[Raw records]

○ ○ ○ ○ ○ ○ ○

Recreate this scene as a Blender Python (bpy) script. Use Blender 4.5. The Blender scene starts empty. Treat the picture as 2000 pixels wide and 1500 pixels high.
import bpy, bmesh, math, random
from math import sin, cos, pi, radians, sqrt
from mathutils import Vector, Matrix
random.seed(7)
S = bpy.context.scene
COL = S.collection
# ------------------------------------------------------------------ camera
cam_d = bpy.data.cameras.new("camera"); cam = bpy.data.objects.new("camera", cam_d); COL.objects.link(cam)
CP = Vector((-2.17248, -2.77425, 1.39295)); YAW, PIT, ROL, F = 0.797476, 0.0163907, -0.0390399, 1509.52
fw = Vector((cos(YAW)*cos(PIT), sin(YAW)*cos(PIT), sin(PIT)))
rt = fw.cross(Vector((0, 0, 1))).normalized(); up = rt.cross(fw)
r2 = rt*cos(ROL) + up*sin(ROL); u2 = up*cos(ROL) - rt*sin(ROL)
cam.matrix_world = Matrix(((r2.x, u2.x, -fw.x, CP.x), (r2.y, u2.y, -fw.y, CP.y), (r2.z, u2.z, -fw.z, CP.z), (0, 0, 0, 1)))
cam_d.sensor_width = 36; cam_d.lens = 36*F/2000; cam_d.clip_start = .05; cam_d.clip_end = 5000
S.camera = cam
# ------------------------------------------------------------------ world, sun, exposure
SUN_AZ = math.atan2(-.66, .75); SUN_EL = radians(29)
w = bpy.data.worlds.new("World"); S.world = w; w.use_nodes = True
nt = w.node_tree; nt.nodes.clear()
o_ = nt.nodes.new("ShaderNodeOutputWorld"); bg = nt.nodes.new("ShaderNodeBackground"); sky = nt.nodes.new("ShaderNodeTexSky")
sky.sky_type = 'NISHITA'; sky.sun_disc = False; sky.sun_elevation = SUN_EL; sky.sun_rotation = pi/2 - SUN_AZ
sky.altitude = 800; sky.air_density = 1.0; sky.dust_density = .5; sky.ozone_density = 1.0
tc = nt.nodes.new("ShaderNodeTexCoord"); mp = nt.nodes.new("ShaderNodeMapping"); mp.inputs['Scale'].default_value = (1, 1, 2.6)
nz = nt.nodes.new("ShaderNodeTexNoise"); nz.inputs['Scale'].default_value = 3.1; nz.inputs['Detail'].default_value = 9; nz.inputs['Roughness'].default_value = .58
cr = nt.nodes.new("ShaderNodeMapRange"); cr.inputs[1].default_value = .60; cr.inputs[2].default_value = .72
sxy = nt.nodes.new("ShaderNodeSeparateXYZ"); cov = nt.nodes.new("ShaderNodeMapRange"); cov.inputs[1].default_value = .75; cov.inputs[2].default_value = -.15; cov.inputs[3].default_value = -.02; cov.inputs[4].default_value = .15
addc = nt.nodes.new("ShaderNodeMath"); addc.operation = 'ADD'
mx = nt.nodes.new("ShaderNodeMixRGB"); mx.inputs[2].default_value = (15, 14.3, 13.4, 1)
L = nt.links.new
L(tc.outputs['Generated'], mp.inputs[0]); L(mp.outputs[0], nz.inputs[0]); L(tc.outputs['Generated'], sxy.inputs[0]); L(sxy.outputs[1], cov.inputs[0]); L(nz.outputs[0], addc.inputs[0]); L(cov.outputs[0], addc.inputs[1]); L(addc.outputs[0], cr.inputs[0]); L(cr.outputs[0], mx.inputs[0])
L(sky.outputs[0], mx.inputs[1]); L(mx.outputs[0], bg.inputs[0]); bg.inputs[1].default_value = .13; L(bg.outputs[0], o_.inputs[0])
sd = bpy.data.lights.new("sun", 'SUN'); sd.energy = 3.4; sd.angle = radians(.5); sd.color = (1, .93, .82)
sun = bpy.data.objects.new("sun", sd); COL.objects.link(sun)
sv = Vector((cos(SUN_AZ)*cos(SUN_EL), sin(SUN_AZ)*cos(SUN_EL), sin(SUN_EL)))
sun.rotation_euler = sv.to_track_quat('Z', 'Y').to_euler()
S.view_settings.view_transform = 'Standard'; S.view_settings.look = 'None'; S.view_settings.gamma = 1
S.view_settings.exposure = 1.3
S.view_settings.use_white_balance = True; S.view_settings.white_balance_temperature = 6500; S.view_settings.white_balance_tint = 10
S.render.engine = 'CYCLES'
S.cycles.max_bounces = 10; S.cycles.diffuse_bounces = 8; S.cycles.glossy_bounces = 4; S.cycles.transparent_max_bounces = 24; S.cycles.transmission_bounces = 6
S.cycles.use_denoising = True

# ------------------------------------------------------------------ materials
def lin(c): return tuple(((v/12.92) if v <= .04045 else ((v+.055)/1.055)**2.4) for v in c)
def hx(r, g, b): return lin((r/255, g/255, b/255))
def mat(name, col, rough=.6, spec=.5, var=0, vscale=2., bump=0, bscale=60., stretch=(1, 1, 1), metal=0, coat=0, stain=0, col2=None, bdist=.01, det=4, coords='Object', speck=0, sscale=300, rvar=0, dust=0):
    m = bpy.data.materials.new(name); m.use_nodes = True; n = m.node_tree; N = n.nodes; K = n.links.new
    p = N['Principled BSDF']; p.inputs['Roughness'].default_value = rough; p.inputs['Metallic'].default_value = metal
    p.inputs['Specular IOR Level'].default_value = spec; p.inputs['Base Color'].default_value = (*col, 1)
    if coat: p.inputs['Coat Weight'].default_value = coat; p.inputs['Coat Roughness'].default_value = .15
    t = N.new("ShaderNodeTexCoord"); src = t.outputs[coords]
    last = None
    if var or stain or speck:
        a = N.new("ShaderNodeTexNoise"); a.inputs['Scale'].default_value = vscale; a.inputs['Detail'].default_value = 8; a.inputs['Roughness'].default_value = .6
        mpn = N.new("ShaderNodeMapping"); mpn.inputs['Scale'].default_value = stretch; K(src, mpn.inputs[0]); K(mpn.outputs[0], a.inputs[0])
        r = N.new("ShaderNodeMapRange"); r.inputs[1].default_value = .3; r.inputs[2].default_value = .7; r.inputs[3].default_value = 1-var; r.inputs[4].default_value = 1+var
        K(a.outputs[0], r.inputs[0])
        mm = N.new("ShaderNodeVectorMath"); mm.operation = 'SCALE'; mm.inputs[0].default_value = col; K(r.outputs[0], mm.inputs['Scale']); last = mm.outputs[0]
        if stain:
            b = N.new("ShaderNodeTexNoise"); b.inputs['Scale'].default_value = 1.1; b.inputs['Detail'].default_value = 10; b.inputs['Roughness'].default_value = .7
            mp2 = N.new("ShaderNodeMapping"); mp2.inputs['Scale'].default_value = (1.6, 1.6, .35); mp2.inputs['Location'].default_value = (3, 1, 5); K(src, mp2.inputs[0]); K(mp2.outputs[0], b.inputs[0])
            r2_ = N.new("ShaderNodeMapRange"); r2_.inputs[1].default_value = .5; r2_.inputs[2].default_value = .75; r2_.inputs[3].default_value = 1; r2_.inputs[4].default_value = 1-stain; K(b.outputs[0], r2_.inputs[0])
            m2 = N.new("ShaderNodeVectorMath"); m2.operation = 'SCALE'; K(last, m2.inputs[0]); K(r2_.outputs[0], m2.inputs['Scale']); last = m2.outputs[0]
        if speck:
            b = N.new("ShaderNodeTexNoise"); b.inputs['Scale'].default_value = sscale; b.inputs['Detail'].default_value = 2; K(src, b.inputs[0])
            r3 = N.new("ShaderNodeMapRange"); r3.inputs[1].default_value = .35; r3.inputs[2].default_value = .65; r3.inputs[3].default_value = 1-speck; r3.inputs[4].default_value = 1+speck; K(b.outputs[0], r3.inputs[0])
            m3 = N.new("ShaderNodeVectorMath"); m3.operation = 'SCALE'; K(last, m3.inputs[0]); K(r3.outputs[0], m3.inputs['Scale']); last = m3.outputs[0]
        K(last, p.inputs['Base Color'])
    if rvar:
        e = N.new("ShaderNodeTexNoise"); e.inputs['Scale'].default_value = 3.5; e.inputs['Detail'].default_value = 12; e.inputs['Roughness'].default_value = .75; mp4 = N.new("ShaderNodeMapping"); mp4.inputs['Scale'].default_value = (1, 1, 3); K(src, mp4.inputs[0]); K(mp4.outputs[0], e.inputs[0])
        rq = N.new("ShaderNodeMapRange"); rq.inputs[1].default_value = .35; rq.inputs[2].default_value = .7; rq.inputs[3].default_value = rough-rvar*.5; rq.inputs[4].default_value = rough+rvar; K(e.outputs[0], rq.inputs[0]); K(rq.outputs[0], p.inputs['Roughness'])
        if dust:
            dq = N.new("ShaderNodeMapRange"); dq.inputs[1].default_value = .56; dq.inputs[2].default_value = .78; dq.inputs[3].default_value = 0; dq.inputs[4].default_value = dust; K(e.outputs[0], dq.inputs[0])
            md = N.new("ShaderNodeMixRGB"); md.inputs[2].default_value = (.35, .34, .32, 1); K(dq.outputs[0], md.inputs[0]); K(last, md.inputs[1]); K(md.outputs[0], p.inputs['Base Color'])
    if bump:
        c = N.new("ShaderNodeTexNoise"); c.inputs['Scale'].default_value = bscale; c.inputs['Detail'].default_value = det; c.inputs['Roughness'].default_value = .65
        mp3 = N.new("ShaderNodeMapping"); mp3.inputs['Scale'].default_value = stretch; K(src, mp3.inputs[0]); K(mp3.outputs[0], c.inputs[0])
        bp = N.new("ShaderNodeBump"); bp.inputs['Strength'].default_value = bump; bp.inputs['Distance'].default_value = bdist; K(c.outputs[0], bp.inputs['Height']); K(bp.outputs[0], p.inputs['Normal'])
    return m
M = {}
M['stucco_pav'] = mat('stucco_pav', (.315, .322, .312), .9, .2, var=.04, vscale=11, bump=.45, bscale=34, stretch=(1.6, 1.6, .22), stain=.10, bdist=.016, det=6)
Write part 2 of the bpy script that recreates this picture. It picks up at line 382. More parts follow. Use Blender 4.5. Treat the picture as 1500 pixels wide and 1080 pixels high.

○ ○ ○ ○ ○ ○ ○

### Exercise aim
Copy all lines of the listing above that contain the string "this".

### Response
Recreate this scene as a Blender Python (bpy) script. Use Blender 4.5. The Blender scene starts empty. Treat the picture as 2000 pixels wide and 1500 pixels high.
Write part 2 of the bpy script that recreates this picture. It picks up at line 382. More parts follow. Use Blender 4.5. Treat the picture as 1500 pixels wide and 1080 pixels high.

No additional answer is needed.